メンバーは、エル・ネグロ&ロビーからの相棒で〈モンケストラ〉でお馴染みのジョン・ビーズリーと、ゴンサロ・ルバルカバのヴォルカンでもオラシオは共演しているベーシストのホセ・ゴラ。ジョンは全体を俯瞰しながら演奏の方向性を決めると同時に、アンサンブルのサウンドを設計していく。オラシオとホセは、直観的にスペースを埋めていく役割をこのライヴ盤では自認しているようだ。

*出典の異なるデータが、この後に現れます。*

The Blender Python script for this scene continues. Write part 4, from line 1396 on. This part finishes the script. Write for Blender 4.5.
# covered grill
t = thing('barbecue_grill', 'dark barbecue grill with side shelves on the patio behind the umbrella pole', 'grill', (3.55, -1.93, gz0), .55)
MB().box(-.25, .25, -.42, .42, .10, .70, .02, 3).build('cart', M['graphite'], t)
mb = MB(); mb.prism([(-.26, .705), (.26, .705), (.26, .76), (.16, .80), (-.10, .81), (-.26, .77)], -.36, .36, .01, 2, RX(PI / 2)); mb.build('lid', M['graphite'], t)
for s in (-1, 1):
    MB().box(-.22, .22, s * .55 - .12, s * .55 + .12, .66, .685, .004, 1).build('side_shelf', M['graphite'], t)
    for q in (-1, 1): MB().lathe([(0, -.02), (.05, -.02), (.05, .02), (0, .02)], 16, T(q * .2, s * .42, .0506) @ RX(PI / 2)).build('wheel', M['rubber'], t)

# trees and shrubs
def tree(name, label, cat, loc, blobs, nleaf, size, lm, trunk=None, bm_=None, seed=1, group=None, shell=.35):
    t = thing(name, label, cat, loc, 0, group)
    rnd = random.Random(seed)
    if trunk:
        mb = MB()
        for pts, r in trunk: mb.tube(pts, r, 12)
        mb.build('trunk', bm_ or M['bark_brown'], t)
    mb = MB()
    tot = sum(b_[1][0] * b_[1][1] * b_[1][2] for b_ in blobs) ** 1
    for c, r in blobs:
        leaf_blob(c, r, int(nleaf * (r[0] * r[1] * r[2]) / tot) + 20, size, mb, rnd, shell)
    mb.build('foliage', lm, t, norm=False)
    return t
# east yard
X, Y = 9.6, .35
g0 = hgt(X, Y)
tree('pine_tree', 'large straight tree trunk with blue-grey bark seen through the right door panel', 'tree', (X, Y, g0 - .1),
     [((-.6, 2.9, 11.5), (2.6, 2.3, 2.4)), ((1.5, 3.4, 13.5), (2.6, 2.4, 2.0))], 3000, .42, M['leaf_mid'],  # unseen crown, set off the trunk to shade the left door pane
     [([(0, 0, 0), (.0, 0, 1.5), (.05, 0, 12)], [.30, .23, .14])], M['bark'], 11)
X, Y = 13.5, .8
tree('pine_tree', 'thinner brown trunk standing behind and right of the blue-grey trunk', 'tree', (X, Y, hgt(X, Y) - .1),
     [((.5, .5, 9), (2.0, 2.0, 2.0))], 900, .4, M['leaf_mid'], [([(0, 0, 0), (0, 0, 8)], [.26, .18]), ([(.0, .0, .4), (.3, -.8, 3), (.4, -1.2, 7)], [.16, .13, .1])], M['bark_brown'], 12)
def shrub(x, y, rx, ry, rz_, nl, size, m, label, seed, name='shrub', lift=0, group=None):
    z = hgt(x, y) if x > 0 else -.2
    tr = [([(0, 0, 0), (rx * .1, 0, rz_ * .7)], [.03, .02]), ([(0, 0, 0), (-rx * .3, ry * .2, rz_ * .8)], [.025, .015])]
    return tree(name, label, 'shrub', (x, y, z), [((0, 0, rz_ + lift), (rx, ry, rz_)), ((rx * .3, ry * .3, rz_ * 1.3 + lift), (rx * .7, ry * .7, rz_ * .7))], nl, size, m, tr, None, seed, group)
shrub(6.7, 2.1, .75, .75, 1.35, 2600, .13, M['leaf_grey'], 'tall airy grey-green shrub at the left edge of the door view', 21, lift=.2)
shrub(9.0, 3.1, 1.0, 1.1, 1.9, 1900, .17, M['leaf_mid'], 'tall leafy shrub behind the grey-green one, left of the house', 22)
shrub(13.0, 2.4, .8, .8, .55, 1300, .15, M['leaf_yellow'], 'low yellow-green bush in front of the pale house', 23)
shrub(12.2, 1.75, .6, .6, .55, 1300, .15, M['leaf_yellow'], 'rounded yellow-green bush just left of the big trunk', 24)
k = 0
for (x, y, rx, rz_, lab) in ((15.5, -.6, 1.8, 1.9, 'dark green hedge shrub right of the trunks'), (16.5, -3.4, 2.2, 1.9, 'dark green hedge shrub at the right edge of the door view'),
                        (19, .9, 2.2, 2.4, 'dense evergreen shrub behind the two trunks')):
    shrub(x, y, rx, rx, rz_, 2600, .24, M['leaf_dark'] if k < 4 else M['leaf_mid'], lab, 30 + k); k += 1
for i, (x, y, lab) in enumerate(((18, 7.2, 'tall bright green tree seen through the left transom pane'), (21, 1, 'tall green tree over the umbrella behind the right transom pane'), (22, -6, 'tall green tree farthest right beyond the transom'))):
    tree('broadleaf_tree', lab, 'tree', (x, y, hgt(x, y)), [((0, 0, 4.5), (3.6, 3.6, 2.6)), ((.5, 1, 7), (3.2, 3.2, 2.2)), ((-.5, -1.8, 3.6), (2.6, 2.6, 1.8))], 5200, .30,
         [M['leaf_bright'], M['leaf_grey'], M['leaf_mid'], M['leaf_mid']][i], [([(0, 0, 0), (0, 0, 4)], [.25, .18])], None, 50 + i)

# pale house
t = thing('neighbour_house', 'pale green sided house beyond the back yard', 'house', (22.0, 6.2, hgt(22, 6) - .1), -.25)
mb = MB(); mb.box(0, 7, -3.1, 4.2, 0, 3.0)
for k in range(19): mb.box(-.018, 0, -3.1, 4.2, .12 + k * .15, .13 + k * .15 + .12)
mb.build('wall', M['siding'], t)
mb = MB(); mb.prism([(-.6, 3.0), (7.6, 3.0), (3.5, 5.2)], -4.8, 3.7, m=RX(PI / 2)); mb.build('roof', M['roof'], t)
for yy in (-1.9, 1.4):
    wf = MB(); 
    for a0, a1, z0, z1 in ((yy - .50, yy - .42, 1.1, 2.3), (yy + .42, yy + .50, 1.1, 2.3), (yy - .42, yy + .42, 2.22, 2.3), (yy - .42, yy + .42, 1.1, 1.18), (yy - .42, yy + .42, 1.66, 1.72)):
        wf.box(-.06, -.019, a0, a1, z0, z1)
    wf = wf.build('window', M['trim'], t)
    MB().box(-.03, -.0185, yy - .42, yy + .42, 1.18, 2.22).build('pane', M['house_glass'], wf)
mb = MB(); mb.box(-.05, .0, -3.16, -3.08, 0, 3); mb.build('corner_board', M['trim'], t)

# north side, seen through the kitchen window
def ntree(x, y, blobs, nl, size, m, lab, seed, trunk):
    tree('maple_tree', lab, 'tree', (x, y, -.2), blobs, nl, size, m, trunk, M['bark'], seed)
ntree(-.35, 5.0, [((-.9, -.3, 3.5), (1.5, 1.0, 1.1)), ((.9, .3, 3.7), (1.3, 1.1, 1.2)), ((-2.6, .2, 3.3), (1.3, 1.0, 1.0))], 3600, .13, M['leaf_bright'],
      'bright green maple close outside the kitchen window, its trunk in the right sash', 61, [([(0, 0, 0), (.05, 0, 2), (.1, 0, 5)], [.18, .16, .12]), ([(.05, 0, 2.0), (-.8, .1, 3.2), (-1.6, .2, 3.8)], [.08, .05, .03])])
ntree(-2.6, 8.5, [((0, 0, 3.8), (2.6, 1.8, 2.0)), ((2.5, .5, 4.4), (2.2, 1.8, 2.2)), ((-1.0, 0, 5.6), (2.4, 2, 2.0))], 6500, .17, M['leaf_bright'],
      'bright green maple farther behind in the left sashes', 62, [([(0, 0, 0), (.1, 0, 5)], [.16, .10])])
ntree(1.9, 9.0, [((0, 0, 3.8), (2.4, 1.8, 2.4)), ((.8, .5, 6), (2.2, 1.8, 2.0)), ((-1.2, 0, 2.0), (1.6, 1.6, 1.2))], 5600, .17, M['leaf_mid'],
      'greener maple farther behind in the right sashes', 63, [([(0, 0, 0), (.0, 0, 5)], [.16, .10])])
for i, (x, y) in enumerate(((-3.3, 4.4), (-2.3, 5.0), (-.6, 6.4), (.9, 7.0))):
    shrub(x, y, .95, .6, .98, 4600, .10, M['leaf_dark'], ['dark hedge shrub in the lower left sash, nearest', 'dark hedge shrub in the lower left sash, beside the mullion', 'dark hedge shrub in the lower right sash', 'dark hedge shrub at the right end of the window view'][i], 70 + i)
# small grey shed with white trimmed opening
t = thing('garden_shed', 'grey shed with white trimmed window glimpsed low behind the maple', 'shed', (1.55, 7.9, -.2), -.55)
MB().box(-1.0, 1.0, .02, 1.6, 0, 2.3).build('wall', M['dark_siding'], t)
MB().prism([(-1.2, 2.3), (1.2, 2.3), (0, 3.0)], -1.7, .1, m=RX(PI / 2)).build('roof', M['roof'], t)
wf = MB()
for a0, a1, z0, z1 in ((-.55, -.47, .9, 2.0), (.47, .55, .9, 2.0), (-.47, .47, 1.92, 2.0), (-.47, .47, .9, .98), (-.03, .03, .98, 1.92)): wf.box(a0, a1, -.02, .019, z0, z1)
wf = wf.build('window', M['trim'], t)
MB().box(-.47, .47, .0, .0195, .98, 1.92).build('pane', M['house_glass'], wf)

アルバムに収録された楽曲を見て〈エル・ネグロ&ロビー〉時代に念入りに組み立てたアンサンブルの楽曲をトリオでどうやって組み立てるのだろうかと思っていたが、ジョンは、ピーター・アースキンのバンド〈Dr.um〉でのカルテットと同様、キーボードを多用し、サウンドを組み立てて、比較的忠実にかつてのレパートリーのアイデアを守っている。しかしライヴで組み立てられたサウンドを聞いて、これがトリオか? という印象からすれば、守りというよりは意外だという点で攻撃的なアイデアだと感じる。決して新しくはないが、初出がアンサンブルの楽曲をトリオに落とし込むときの手法は、機材の、楽器のアップデートに応じ、これからもどんどん変化していくのだろう。ピアノ・トリオに落とした時のような渋さは、ここにはもうない。
そういう点では、初出がピアノ・トリオ『Surfacing』だったジョンの“Song For Dub”は、〈モンケストラ〉でのヴァージョンを経て、あらたな装いで登場し、うっすら聞こえていたジャコ・パストリアスの“Three Views Of A Secret”的なニュアンスが、オーケストラとはまた違う形でわかりやすく表面化(Surfacing)し、作曲当時のジョンの構想が伺えるようで興味深い。ホセのアプローチによるところも大きいが‥。
この新トリオがパーマネントなものになるのかどうかは不明だが、ジョンのキーボードがオーケストレーションするサウンドを背景にオラシオとホセがダッシュする姿は気持ちがいい。